What’s Wrong With MRP Labour Theory

For some time I have followed, and used with success, the marginal revenue product theory in essays and exams, to explain how labour markets work. After thinking about it for some time, however, I begin to question it.

A Short Run Theory The theory shows that MRP slopes downwards with respect to employment of a single firm. This is due to the law of diminishing marginal returns to a fixed capital and land overheads, showing that it is a short run theory and not accounting for economies of scale(which would, if anything, have MRP sloping upwards).

The Assumption

That employment by a firm will be up to where the extra revenue added to the firm by one more worker will equal their wage. Wage = MRP. Also, the skills of the workers are identical. For this reason, MRP theory is most appropriate in a market nearing perfect competition.

First lets take a look at MRP theory on a diagram. I will scrutinise the fact that marginal cost of labour is modelled to be wage only.

Criticisms Of Wage = MRP Equilibrium

Marginal Cost is Greater Than Only Wage: Following that firms, being profit maximising, will employ up to where MRP equals marginal cost assumes that the marginal cost is solely the wage. But the cost to the firm of having another worker operating is surely more than their wage.

How Marginal Cost Exceeds Wage: How about national insurance in some cases borne upon the employer, or extra utility bills, and the fact that extra capital must be assigned for the worker to be useful.

One more worker means one more chair, computer, stationary for an office, or machinary for a manufacturer, and the extremes of an extra company car to cups of tea. We can clearly see that the marginal cost of labour is greater than the wage only.

Employing another worker also needs more unfinished goods(components, raw materials etc) to be bought to add value to, the worker’s purpose. This is an extra cost the firm has by employing the worker, adding to MC hence.

Wage = MRP in Real Life: Employing up to where wage equals MRP will mean the final workers, assuming similar productivity, will actually be lossmaking when considering the added marginal cost ot the wage. A builder earning £300 per week will expect to add to the firm much more than that wage, several multiples in fact whether he is the marginal worker or not.

The theory assumes that a building firm will employ if that builder adds more than £300 per week of value to a project. The employer in practice will not employ that builder at all, as once business rates, depreciation and other operating costs are accounted for, not to mention extra materials to add value towards, doing this will be hugely lossmaking.

How This Can Be Amended

How The Theory Probably Stands: Due to the assumption that this is a short run cost theory, it is probably how the theory came to be what it is today. Because assuming that other costs to the firm will be fixed costs, with variable labour, the marginal cost of labour is only the wage.

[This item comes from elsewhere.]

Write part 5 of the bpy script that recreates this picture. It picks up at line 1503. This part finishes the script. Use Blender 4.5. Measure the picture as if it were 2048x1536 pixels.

But in practice, marginal cost will be roughly equally greater as per worker than the wage. Diminishing margnial returns is accounted for in MRP.

How This Changes The Diagram: Instead of considering the wage, but the actual marginal cost of labour, this will see a shift upwards in the supply curve a firm faces, using what we have here.

Marginal Revenue Product Curve

Fine, Unless We Complicate: The MRP curve, so long as the assumptions above are satisfied, is a fine part of the theory. Diminishing marginal returns being realised by every worker, not just the marginal, are accounted for by saying the extra revenue.

Safe With EBITDA*: With the added marginal costs accounted for in the supply curve of labour, such as the buying of unfinished goods and depreciation, it is safe to have the curve meaning added revenue in itself.


*EBITDA means earnings before interest, tax, depreciation and amortisation.

Amortisation is the depreciation of non tangible assets, such as patents, goodwill, reputation, trademark etc, rather than physical capital.